━━━ GIVEN INFORMATION ━━━

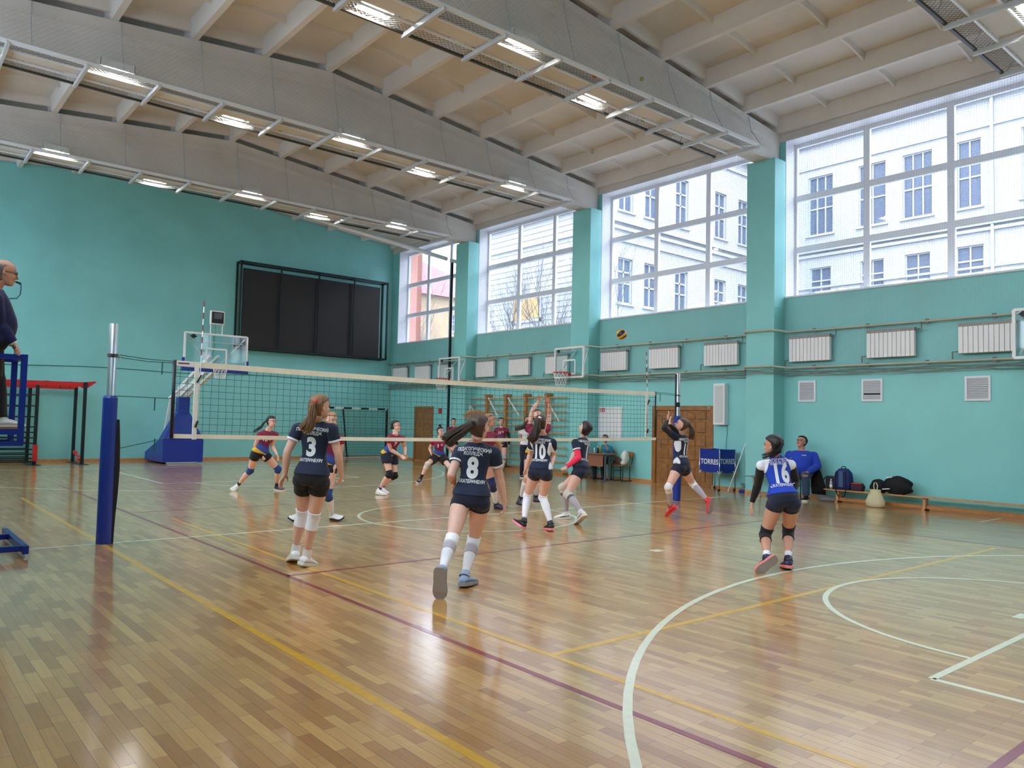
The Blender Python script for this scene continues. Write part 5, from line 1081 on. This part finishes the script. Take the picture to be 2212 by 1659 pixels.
def foot_frame(B,side):
    A=B.j['a'+side];K=B.j['k'+side];Tt=B.j['o'+side]; v=(Tt-A).normalized(); up=(K-A).normalized(); Rt=-B.fr(0)[0]
    n=v.cross(up); n=n.normalized()*min(1,n.length*1.6)+ (Rt-v*Rt.dot(v))*.25; n=(n-v*n.dot(v)).normalized()
    e2=n.cross(v).normalized(); c,s_=math.cos(math.radians(18)),math.sin(math.radians(18))
    e1=v*c+e2*s_; e2=e2*c-v*s_; H=B.H
    O=A-e1*.038*H-e2*.054*H
    return O,e1,e2,n
def shoe(B,par,side,mu,ms,high=False,mark=None):
    O,e1,e2,n=foot_frame(B,side); H=B.H; L=.168*H; P=[]
    st=[(0,.015,.036),(.04,.0245,.054),(.15,.029,.062),(.3,.0295,.060),(.45,.029,.052),(.6,.0315,.042),(.75,.0335,.036),(.88,.030,.031),(.96,.022,.025),(1.0,.012,.019)]
    zs=.016*H
    def ringU(f,w,h):
        c=O+e1*(f*L); out=[]
        for i in range(16):
            a=PI*2*i/16; ca,sa=math.cos(a),math.sin(a)
            z=zs*.8+(h*H-zs)*(.5+.5*sa) ; ww=w*H*(abs(ca)**.8)*(1-.28*max(0,sa))
            out.append(c+n*math.copysign(ww,ca)+e2*z)
        return out
    root=MB().rings([ringU(*q) for q in st]).build('shoe',mu,par,smooth=True)
    def ringS(f,w,h):
        c=O+e1*(f*L*1.02-.003*H); w=w*H*1.1+.002; lift=.004*H if f>.85 else 0
        return [c+n*w+e2*(-.0+lift),c+n*w+e2*(zs+lift*.5),c-n*w+e2*(zs+lift*.5),c-n*w+e2*(lift)]
    MB().rings([ringS(*q) for q in st]).build('sole',ms,root,bevel=.003)
    def ringO(f,w,h):
        c=O+e1*(f*L*1.02-.003*H); w=w*H*1.08; lift=.004*H if f>.85 else 0
        return [c+n*w+e2*(lift-.004*H),c+n*w+e2*(lift+.0005),c-n*w+e2*(lift+.0005),c-n*w+e2*(lift-.004*H)]
    MB().rings([ringO(*q) for q in st]).build('outsole',S_OUT2 if ms in (S_OW,S_WHITE) else S_OUT,root)
    # collar around the ankle
    A=B.j['a'+side];K=B.j['k'+side]; u=(K-A).normalized(); a0=A-u*.012*H; hgt=(.05 if high else .018)*H
    MB().tube([a0,A,A+u*hgt],[.029*H,.0275*H,.0265*H],14,cap=False).tube([a0,A,A+u*hgt],[.026*H,.0245*H,.0245*H],14,cap=False).build('collar',mu,root,smooth=True)
    m=MB()
    for k in range(4):
        f=.36+.09*k; c=O+e1*(f*L); hh=.0575*H-(f-.36)*.075*H; m.tube([c-n*.012*H+e2*(hh-.002*H),c+e2*hh,c+n*.012*H+e2*(hh-.002*H)],.0022*H,5)
    m.build('laces',M_WMET if mark!='dark' else M_BLK,root,fix=False)
    if mark=='swoosh':
        for q in (-1,1): MB().bar(O+e1*.07*L+n*q*.026*H+e2*.030*H,O+e1*.6*L+n*q*.0295*H+e2*.016*H,.007*H,.002,up=n).build('side_mark',M_BLK,root)
    return root
def sheet_text(B,jo,par,s,hgt,d,front=False,ws=1,bold=.03,m=None,name='print',dx=0,arch=0):
    vs,fs=text_mesh(s,hgt,ws,bold,seg=.022); x,y=B.fr(d); c=B.cen(d); right=x if front else -x; out=y if front else -y
    dep=bpy.context.evaluated_depsgraph_get(); me=jo.data; bv=BVHTree.FromPolygons([v.co for v in me.vertices],[tuple(p.vertices) for p in me.polygons])
    pts=[];ok=True
    for a,b in vs:
        b2=b-arch*(a*a); p=c+right*(a+dx)+B.T*b2; h=bv.ray_cast(p+out*.5,-out)
        if h[0] is None: pts.append(p+out*.09); 
        else: pts.append(h[0]+out*.0035)
    # drop faces that wrap past the silhouette
    good=[f for f in fs if max((pts[i]-pts[k]).length for i in f for k in f)<.08]
    mb=MB(); mb.add(pts,good); return mb.build(name,m or M_PRINT,par,smooth=True,fix=False)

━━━

EXERCISE INSTRUCTIONS> Make an exact copy of the whole listing, but don't bring over any pictures.

RIGHT ANSWER>
The Blender Python script for this scene continues. Write part 5, from line 1081 on. This part finishes the script. Take the picture to be 2212 by 1659 pixels.
def foot_frame(B,side):
    A=B.j['a'+side];K=B.j['k'+side];Tt=B.j['o'+side]; v=(Tt-A).normalized(); up=(K-A).normalized(); Rt=-B.fr(0)[0]
    n=v.cross(up); n=n.normalized()*min(1,n.length*1.6)+ (Rt-v*Rt.dot(v))*.25; n=(n-v*n.dot(v)).normalized()
    e2=n.cross(v).normalized(); c,s_=math.cos(math.radians(18)),math.sin(math.radians(18))
    e1=v*c+e2*s_; e2=e2*c-v*s_; H=B.H
    O=A-e1*.038*H-e2*.054*H
    return O,e1,e2,n
def shoe(B,par,side,mu,ms,high=False,mark=None):
    O,e1,e2,n=foot_frame(B,side); H=B.H; L=.168*H; P=[]
    st=[(0,.015,.036),(.04,.0245,.054),(.15,.029,.062),(.3,.0295,.060),(.45,.029,.052),(.6,.0315,.042),(.75,.0335,.036),(.88,.030,.031),(.96,.022,.025),(1.0,.012,.019)]
    zs=.016*H
    def ringU(f,w,h):
        c=O+e1*(f*L); out=[]
        for i in range(16):
            a=PI*2*i/16; ca,sa=math.cos(a),math.sin(a)
            z=zs*.8+(h*H-zs)*(.5+.5*sa) ; ww=w*H*(abs(ca)**.8)*(1-.28*max(0,sa))
            out.append(c+n*math.copysign(ww,ca)+e2*z)
        return out
    root=MB().rings([ringU(*q) for q in st]).build('shoe',mu,par,smooth=True)
    def ringS(f,w,h):
        c=O+e1*(f*L*1.02-.003*H); w=w*H*1.1+.002; lift=.004*H if f>.85 else 0
        return [c+n*w+e2*(-.0+lift),c+n*w+e2*(zs+lift*.5),c-n*w+e2*(zs+lift*.5),c-n*w+e2*(lift)]
    MB().rings([ringS(*q) for q in st]).build('sole',ms,root,bevel=.003)
    def ringO(f,w,h):
        c=O+e1*(f*L*1.02-.003*H); w=w*H*1.08; lift=.004*H if f>.85 else 0
        return [c+n*w+e2*(lift-.004*H),c+n*w+e2*(lift+.0005),c-n*w+e2*(lift+.0005),c-n*w+e2*(lift-.004*H)]
    MB().rings([ringO(*q) for q in st]).build('outsole',S_OUT2 if ms in (S_OW,S_WHITE) else S_OUT,root)
    # collar around the ankle
    A=B.j['a'+side];K=B.j['k'+side]; u=(K-A).normalized(); a0=A-u*.012*H; hgt=(.05 if high else .018)*H
    MB().tube([a0,A,A+u*hgt],[.029*H,.0275*H,.0265*H],14,cap=False).tube([a0,A,A+u*hgt],[.026*H,.0245*H,.0245*H],14,cap=False).build('collar',mu,root,smooth=True)
    m=MB()
    for k in range(4):
        f=.36+.09*k; c=O+e1*(f*L); hh=.0575*H-(f-.36)*.075*H; m.tube([c-n*.012*H+e2*(hh-.002*H),c+e2*hh,c+n*.012*H+e2*(hh-.002*H)],.0022*H,5)
    m.build('laces',M_WMET if mark!='dark' else M_BLK,root,fix=False)
    if mark=='swoosh':
        for q in (-1,1): MB().bar(O+e1*.07*L+n*q*.026*H+e2*.030*H,O+e1*.6*L+n*q*.0295*H+e2*.016*H,.007*H,.002,up=n).build('side_mark',M_BLK,root)
    return root
def sheet_text(B,jo,par,s,hgt,d,front=False,ws=1,bold=.03,m=None,name='print',dx=0,arch=0):
    vs,fs=text_mesh(s,hgt,ws,bold,seg=.022); x,y=B.fr(d); c=B.cen(d); right=x if front else -x; out=y if front else -y
    dep=bpy.context.evaluated_depsgraph_get(); me=jo.data; bv=BVHTree.FromPolygons([v.co for v in me.vertices],[tuple(p.vertices) for p in me.polygons])
    pts=[];ok=True
    for a,b in vs:
        b2=b-arch*(a*a); p=c+right*(a+dx)+B.T*b2; h=bv.ray_cast(p+out*.5,-out)
        if h[0] is None: pts.append(p+out*.09); 
        else: pts.append(h[0]+out*.0035)
    # drop faces that wrap past the silhouette
    good=[f for f in fs if max((pts[i]-pts[k]).length for i in f for k in f)<.08]
    mb=MB(); mb.add(pts,good); return mb.build(name,m or M_PRINT,par,smooth=True,fix=False)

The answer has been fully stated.